McCoy is about to be honored again by the National Academy of Television Arts and Sciences. He’ll be only the 18th member ascending to the Rocky Mountain Southwest Golden Circle for his 50 years of broadcasting, primarily with the Suns. He’s called more basketball games for any single NBA team than any other announcer, surpassing the Lakers’ tenure of Chick Hearn, who died in 2002.

“The gold is the top award, I guess, and they only give it out on rare occasions,” McCoy said. “I’ve been around that long.”

McCoy is a child of the Midwest, growing up in Williams, Iowa, population 600, where he taught himself how to call high school sports. He wound up in Phoenix announcing minor league baseball and could have made the grade doing any of the major professional sports.

He wound up working for the Suns when he put together an edited audition tape off an NBA preseason game played at the Coliseum, and Jerry Colangelo, the team’s former owner and then its general manager, bit.

“That’s exactly right, I forgot about that,” said Colangelo, when reached Thursday by phone. “He was a local guy, and we decided to go with him. We thought he’d do a great job and turned out to be a lot more that that. He’s responsible as much as anyone for selling the Suns and the NBA not only in the city, but in Arizona and the entire southwest.”

Colangelo also used him to fill in broadcasting games for baseball’s Arizona Diamondbacks.

Fifty seasons later he has a World Series ring for working on the 2001 broadcast crew when the D-backs defeated the New York Yankees, the only pro championship in Phoenix sports history. His top basketball moments are a pair of triple overtimes games in the NBA Finals, a loss to the Celtics in Boston Garden in 1976, and a victory over the Bulls in Chicago Stadium in 1993.

“That would only be exceeded by an NBA title,” McCoy said. “No question about it.”

The Suns lost both those above-mentioned final series, and another last year against the Milwaukee Bucks after winning the first two games at home.

He’s 89 now—his birthday was April 26—and he knows the 24-second clock on his stellar career is ticking down.

Like Wilt Chamberlain’s 100-point game or another pitcher amassing 300 Major League career wins, McCoy doesn’t think a broadcaster spending 50 consecutive years with one NBA team will happen again.
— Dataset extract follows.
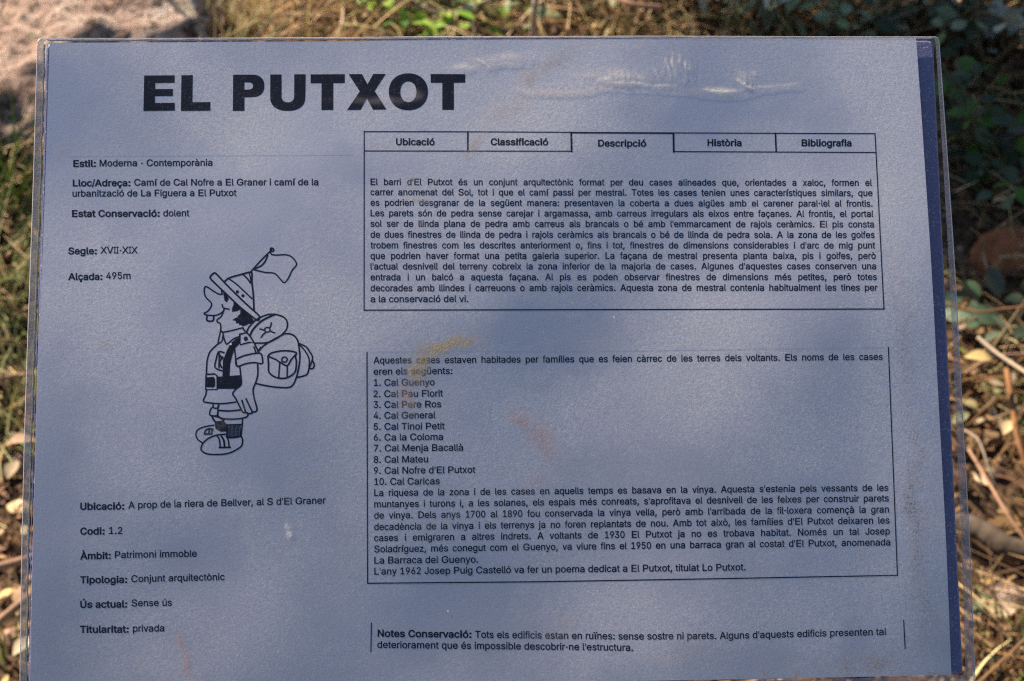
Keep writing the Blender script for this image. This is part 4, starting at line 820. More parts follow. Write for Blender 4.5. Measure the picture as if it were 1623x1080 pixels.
wh = t.math('MULTIPLY', t.math('MULTIPLY', sb_[0], 1.25), t.maprange(grain2, .3, .7, .65, 1.0))
mould = t.math('MULTIPLY', sb_[1], t.math('MULTIPLY_ADD', t.maprange(t.noise(oc, 1500, 3, .7).outputs[0], .48, .68), .42, .12))
fold_shade = sb_[2]; lit_patch = sc_[0]
def sparkle(scale, r, seed_thr, ch):
    vo = t.n("ShaderNodeTexVoronoi", i={"Vector": oc, "Scale": scale})
    m_ = t.n("ShaderNodeMapRange", i={0: vo.outputs["Distance"], 1: r, 2: r*.6, 3: 0.0, 4: 1.0}).outputs[0]
    return t.math('MULTIPLY', m_, t.math('GREATER_THAN', t.n("ShaderNodeSeparateColor", i={0: vo.outputs["Color"]}).outputs[ch], seed_thr))
sp = sparkle(70, .03, .80, 0)
sp2 = t.math('MULTIPLY', sparkle(900, .30, .80, 1), t.math('MULTIPLY_ADD', lit_patch, .10, .01))  # bright specks painted as sparkle on the film
sp3 = t.math('MULTIPLY', sparkle(500, .20, .86, 2), t.math('MULTIPLY_ADD', lit_patch, .09, .01))
light_haze = t.math('MULTIPLY', t.math('MULTIPLY_ADD', lit_patch, .026, .001), t.math('MULTIPLY_ADD', fine, 1.6, .35))  # pale grainy haze painted over the sunlit patches
cc = t.mix(t.math('MULTIPLY', br, 2.2, clamp=True), (.72, .62, .58), (.46, .34, .25))
cc = t.mix(t.math('MULTIPLY', oc1, 2.0, clamp=True), cc, (.66, .48, .20)); cc = t.mix(t.math('MULTIPLY', pk, 2.0, clamp=True), cc, (.66, .40, .38))
cc = t.mix(fold_shade, cc, (.34, .28, .25))
cc = t.mix(t.math('MULTIPLY', wh, 3.0, clamp=True), cc, (.90, .84, .78))
cc = t.mix(t.math('MULTIPLY', mould, 2.5, clamp=True), cc, (.05, .045, .04))
cc = t.mix(t.math('MAXIMUM', sp, t.math('MAXIMUM', sp2, sp3)), cc, (.95, .84, .70))
al = light_haze
for k in (t.math('MULTIPLY', br, .75), t.math('MULTIPLY', oc1, .95), t.math('MULTIPLY', pk, .9), wh, mould, fold_shade, t.math('MULTIPLY', sp, .9), sp2, sp3): al = t.math('MAXIMUM', al, k)
al = t.math('MINIMUM', al, .85)
hb = t.math('ADD', grain, grain2)
b = t.n("ShaderNodeBump", i={"Strength": .45, "Distance": .00025, "Height": hb})
b2 = t.n("ShaderNodeBump", i={"Strength": .15, "Distance": .00025, "Height": hb})
df = t.n("ShaderNodeBsdfDiffuse", i={0: cc, "Normal": b.outputs[0]})
trn = t.n("ShaderNodeBsdfTransparent", i={0: (.96, .97, .98, 1)})
m1 = t.n("ShaderNodeMixShader", i={0: al, 1: trn.outputs[0], 2: df.outputs[0]})
fc = t.n("ShaderNodeLayerWeight", i={"Blend": .5, "Normal": b2.outputs[0]}).outputs["Facing"]
fr5 = t.math('MULTIPLY_ADD', t.math('POWER', fc, 5.0), .9, .017)
gl = t.n("ShaderNodeBsdfGlossy", i={"Color": (1, 1, 1, 1), "Roughness": .20, "Normal": b2.outputs[0]})
m2 = t.n("ShaderNodeMixShader", i={0: fr5, 1: m1.outputs[0], 2: gl.outputs[0]})
film_mat = t.done(m2.outputs[0])
film = meshobj("clear_pouch", vs, fs, film_mat, sign, local=LOC)
put(film, "stain", brown, ochre, rosy); put(film, "wear_glints", white_glints, mould_, np.clip(fold, 0, 1)); put(film, "light_haze", litf)
tag(film, "clear plastic pouch with wrinkles, brown smears, painted highlights and grit")

# --- sealed rim of the pouch beyond the board: milky, scuffed, two skins thick
t = NT("milky_sealed_rim")
oc = t.n("ShaderNodeTexCoord").outputs["Object"]
g = t.noise(oc, 1200, 3, .6).outputs[0]; g3 = t.noise(oc, 60, 3, .6).outputs[0]
b = t.n("ShaderNodeBump", i={"Strength": .5, "Distance": .0003, "Height": g})
df = t.n("ShaderNodeBsdfDiffuse", i={0: t.mix(t.maprange(g3, .4, .7), (.42, .42, .50), (.40, .37, .38)), "Normal": b.outputs[0]})
tl = t.n("ShaderNodeBsdfTranslucent", i={0: (.55, .52, .5, 1)})
tl2 = t.n("ShaderNodeMixShader", i={0: .35, 1: df.outputs[0], 2: tl.outputs[0]})
trn = t.n("ShaderNodeBsdfTransparent", i={0: (.93, .94, .96, 1)})
m1 = t.n("ShaderNodeMixShader", i={0: t.maprange(g, .35, .7, .42, .72), 1: trn.outputs[0], 2: tl2.outputs[0]})
rim_mat = t.done(m1.outputs[0])
vs = []; fs = []
# ring from just outside the board's outline to just inside the pouch's outline
def ringpts(c, inset, n=60, r=.0014):
    out = []
    P = [Vector(p) for p in c]
    ins = []
    for k in range(4):
        A_ = (P[k-1]-P[k]).normalized(); B_ = (P[(k+1) % 4]-P[k]).normalized()
        ins.append((P[k]+(A_+B_)*inset, A_, B_))
    for k in range(4):
        p0, a0, b0 = ins[k]; p1, a1, b1 = ins[(k+1) % 4]
        s0 = p0+b0*r; s1 = p1+a1*r
        c0 = p0 + (a0+b0)*r*.29
        out.append(c0)
        for i in range(n+1): out.append(s0.lerp(s1, i/n))
    return out
ro = ringpts(POUCH, .00005); ri = ringpts(BOARD, -.00005)
n = len(ro)
for z_, zz in ((-.0009, 0),):
    for p_ in ro: vs.append((p_.x, p_.y, wave(p_.x, p_.y)+z_+.0010))
    for p_ in ri: vs.append((p_.x, p_.y, wave(p_.x, p_.y)+z_+.0010))
for i in range(n):
    j = (i+1) % n; fs.append((i, n+i, n+j, j))
rim = meshobj("sealed_rim", vs, fs, rim_mat, sign, local=LOC)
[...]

“No, no, because the business has changed so much,” he said. “There are so many venues now locally and nationally for announcers to be on. Nobody is going to be crazy enough to be with the same team for 50 years, so I doubt it.”

Secondly, even though he’s still sharp, healthy and on his game, he isn’t sure he’s going to be back again to the call the Suns next season. Already, he no longer travels, just doing the home games.

He said he could work another 50 years. “But why? I’m really thinking about giving it up, because I want to give somebody else a chance,” he said.

He’ll determine that after the playoffs are over.

Meanwhile, Booker may be the player most affected by his departure. The 25-year-old, who’s becoming one of the NBA’s most prolific scorers, loves basketball history.

“Yeah, 100%, since Day 1,” Booker said. “I’ve always had a lot of respect for it.”

To that end, McCoy told the story about his induction into the Suns’ Ring of Honor along with many of the players and coaches he’s befriended and covered during his long career. It happened in 2015-16, Booker’s rookie season.

McCoy looked over to the Suns bench during the halftime ceremony and there was only one player sitting on it: Booker. Players come and go, and McCoy has thus far outlasted them all.

“He deserved it, and I didn’t want to miss out on that, even though it was in my first year,” Booker said. “Just a respect for somebody being with the franchise for that long. I knew it was a big deal. Our relationship only took off from there.”